Embedded in that newspaper account are a few clues for the observant reader as to why Dr. Erdman found himself an opponent of Machen. Erdman had become attached to the denominational board of foreign missions, and Machen had been critical of that Board for fielding missionaries who held low views of Scripture. Moreover, Erdman’s personal and family connection to D.L. Moody might indicate a faith and a theology that was more generally evangelical and less confessional or Reformed in nature. Politics may also have had a part. By familial connection with Grover Cleveland, Dr. Erdman may have been a Democrat, whereas J. Gresham Machen was decidedly libertarian in his views and more of a political free-thinker.

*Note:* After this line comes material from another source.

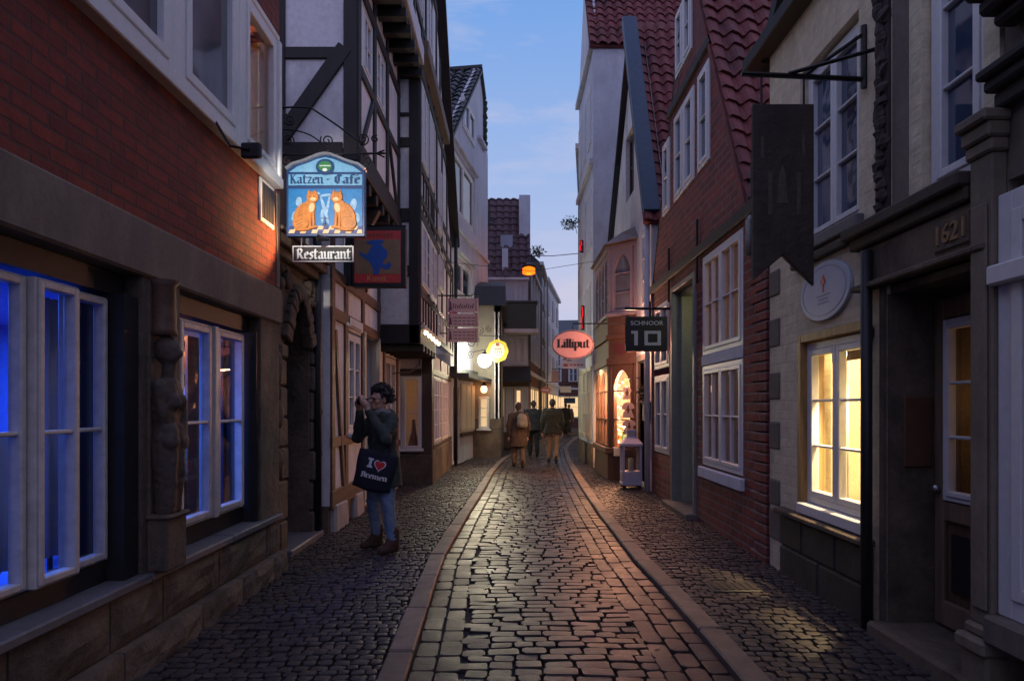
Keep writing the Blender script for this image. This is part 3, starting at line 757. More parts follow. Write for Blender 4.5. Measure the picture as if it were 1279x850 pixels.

Words to Live By: Why some men make the decisions they do is often a puzzle beyond our understanding. In pondering this point, we realize how much we must seek to live humbly in the fear of the Lord, for there are times when it takes a clear head and a resolute faith if we are to stand fast on the sure counsel of God’s Word. Too many of us are shaped by our associations, much more so than we realize. Seek instead to be shaped by the Word of God. Live each day as honestly as possible, confessing your sin, repenting and seeking the Lord’s mercy and grace.